Lead vocal, keep it bright, upfront, and controlled
The vocal chain is designed for modern pop country clarity, bright and present without harshness.
The flow is:
- High pass filter around 70 Hz
- Sonnox Supressor first, controlling sharpness before heavy compression
- 1176 with substantial gain reduction, often quite a lot in this style
- Voxengo Marquis for additional shaping and control
- A Variety of Sound EQ shelf lift around 8 kHz for air and openness
- Another de esser after the lift
- Baxandall style EQ around 2.4 kHz for clarity and forwardness
- Tiny corrective EQ cuts and subtle boosts that were likely added late in the mix
For ambience, Dax uses a short ambience reverb and then a delay as a replacement for a longer plate.

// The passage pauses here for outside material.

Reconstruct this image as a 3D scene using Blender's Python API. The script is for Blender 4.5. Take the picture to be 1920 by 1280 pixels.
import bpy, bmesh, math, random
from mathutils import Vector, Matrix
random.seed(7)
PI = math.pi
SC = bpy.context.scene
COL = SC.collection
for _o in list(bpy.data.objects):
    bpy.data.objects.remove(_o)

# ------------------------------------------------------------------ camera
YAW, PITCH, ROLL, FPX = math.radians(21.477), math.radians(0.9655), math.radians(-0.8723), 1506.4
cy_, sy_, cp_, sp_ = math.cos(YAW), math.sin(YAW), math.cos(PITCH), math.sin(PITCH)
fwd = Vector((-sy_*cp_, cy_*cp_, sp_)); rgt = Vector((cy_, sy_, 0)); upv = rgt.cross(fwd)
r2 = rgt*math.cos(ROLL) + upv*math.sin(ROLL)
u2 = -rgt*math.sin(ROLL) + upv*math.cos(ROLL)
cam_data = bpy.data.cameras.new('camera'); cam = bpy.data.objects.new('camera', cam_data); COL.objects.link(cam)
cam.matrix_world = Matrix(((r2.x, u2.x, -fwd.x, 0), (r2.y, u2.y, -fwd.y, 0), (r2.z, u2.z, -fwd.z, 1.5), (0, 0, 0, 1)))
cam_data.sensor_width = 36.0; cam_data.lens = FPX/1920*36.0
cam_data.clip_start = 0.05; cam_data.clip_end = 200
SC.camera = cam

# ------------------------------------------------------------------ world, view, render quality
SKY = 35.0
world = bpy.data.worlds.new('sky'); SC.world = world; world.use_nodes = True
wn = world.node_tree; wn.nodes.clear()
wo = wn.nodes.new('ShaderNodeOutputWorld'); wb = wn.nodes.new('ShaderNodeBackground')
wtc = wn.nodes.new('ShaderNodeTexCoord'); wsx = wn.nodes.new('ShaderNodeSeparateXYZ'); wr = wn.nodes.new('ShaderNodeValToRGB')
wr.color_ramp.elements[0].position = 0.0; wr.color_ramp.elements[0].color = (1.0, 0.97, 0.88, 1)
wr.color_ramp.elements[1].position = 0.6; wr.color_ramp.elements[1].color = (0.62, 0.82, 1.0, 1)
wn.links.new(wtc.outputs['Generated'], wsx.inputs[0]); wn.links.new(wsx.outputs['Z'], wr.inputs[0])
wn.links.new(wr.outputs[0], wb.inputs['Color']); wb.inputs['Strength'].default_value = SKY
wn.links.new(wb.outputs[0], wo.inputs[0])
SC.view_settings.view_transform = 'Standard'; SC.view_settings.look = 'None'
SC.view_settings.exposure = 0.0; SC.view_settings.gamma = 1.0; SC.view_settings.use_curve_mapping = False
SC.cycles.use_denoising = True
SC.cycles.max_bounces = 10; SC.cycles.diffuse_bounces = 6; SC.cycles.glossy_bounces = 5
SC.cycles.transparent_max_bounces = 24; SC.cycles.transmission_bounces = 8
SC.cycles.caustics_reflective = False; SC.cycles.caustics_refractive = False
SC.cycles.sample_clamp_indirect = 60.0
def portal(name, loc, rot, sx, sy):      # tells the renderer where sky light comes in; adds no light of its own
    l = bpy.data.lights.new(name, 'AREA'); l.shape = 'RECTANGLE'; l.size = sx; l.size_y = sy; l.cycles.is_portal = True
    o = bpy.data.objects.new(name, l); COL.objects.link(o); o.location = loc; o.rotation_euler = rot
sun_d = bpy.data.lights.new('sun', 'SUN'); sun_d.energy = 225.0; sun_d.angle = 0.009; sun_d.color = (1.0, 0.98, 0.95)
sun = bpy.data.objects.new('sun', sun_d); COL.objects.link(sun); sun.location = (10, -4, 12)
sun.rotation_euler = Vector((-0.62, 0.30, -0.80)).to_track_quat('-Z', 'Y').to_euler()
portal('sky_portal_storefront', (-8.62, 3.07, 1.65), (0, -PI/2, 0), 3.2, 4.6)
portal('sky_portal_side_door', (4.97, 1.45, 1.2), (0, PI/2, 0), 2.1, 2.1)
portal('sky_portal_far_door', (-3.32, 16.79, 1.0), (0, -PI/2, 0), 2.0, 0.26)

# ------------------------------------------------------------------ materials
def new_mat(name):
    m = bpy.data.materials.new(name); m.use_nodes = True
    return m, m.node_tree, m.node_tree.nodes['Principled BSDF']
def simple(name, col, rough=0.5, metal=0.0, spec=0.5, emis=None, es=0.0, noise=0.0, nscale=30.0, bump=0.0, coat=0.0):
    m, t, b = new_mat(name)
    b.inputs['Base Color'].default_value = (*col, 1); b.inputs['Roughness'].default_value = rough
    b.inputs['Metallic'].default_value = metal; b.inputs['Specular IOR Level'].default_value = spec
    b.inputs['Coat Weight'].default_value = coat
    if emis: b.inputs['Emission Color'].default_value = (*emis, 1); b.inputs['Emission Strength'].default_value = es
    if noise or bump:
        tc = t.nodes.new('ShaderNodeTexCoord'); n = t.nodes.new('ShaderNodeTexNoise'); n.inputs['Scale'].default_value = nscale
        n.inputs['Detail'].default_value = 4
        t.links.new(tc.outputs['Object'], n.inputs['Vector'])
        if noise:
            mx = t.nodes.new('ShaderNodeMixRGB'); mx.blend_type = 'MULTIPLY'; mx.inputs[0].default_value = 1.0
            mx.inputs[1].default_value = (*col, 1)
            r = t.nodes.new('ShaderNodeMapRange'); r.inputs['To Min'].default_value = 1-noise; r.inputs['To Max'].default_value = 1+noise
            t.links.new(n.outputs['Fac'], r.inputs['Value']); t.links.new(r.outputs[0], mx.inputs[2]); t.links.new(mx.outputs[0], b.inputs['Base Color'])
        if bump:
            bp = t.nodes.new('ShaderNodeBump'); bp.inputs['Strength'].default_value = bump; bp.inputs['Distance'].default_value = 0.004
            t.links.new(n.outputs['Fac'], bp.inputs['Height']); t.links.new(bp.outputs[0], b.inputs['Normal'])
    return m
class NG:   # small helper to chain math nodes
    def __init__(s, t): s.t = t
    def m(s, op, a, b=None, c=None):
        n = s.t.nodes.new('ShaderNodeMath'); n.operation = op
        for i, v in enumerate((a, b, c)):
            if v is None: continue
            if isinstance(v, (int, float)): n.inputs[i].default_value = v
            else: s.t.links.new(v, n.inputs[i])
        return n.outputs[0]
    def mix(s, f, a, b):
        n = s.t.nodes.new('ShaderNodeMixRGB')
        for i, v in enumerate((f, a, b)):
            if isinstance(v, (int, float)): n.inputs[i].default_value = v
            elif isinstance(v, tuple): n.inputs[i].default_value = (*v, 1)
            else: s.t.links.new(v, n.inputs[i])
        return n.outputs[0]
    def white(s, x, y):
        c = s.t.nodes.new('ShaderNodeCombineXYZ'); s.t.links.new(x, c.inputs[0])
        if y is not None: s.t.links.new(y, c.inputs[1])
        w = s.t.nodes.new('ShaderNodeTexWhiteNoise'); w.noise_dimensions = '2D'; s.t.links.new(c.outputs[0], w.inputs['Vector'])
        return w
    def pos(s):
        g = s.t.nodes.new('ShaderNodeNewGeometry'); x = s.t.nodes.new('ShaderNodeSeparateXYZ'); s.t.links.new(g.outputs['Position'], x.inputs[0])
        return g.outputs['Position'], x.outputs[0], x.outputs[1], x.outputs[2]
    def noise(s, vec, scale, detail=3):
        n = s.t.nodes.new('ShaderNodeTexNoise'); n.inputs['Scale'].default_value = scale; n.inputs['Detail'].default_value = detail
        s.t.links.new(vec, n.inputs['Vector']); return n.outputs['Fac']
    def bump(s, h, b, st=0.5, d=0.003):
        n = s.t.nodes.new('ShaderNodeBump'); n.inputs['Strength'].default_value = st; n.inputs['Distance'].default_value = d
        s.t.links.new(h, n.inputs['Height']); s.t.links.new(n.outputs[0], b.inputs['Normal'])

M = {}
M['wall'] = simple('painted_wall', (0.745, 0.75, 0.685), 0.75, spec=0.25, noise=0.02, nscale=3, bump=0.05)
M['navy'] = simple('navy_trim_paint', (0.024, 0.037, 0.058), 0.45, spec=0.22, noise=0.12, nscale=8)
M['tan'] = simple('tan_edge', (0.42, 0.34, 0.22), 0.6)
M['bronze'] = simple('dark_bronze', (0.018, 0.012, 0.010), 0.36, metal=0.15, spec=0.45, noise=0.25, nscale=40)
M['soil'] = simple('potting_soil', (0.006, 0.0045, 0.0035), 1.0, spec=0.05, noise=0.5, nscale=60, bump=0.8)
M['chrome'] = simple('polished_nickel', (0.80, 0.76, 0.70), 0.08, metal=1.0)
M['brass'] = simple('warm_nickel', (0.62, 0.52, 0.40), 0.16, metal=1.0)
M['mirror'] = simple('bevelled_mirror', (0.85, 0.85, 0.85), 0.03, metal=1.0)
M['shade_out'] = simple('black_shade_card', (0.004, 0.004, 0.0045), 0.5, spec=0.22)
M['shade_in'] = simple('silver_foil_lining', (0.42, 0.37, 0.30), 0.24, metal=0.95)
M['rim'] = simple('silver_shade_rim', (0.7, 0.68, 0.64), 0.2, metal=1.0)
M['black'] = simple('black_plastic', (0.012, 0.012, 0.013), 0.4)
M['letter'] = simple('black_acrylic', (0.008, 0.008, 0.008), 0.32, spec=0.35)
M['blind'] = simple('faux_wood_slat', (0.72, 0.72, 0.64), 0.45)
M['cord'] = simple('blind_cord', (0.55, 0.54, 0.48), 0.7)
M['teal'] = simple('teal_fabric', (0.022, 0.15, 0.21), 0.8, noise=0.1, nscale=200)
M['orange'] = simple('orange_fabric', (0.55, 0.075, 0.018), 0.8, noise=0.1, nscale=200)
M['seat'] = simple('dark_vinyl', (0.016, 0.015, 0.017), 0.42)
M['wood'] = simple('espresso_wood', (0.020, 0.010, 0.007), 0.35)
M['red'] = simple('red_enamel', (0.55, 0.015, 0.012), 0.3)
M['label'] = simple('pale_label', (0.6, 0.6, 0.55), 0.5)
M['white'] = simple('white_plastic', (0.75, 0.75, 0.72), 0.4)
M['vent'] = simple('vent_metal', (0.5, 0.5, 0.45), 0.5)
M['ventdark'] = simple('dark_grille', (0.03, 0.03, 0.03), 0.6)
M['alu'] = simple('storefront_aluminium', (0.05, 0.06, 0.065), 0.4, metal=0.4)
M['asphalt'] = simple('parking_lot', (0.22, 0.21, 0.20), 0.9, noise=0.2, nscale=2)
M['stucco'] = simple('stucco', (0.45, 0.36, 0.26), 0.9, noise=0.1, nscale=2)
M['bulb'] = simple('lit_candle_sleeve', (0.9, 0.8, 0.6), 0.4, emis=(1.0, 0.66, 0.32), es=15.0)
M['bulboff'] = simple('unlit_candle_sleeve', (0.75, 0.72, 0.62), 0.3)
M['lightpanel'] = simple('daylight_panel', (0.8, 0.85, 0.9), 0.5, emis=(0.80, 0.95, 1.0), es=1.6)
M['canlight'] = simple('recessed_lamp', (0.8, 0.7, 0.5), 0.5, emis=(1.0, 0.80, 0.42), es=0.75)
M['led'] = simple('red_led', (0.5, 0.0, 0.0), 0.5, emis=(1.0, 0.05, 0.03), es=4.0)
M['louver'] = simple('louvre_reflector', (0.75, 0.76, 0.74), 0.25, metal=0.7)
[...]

That decision is entirely aesthetic. He wanted the vocal bright, fresh, upfront, and tight, without the long tail of a plate washing over the track.
Backing vocals, group compression for consistent stacks
There are multiple backing vocal stacks, including Steve’s low and high parts and Leanne’s harmonies. Each has basic shaping and compression, then they all sum to a backing vocal group where a compressor pulls them together.
The smart part is that this keeps the backing vocals consistent whether it is two parts or three parts singing. It reduces the need for constant automation, and it also makes it easier to send the whole stack to reverbs and delays from one place.
Try it yourself
If you want to practise these techniques, hear what the raw tracks sound like, and build your own version of Dax’s mix, download the multitracks here: https://producelikeapro.lpages.co/leanne-castley-what-i-missed-form/
Pull up the session, start with drums and bass, then build the acoustic wall, then add guitars, then finish with the vocal chain and those layered reverbs. Pay attention to the tiny moves, the one dB sidechain range, the subtle EQ scale, the way parallel busses add weight without turning things loud and blurry.
That is the real lesson of this breakdown. Big results, made from lots of small, intentional decisions.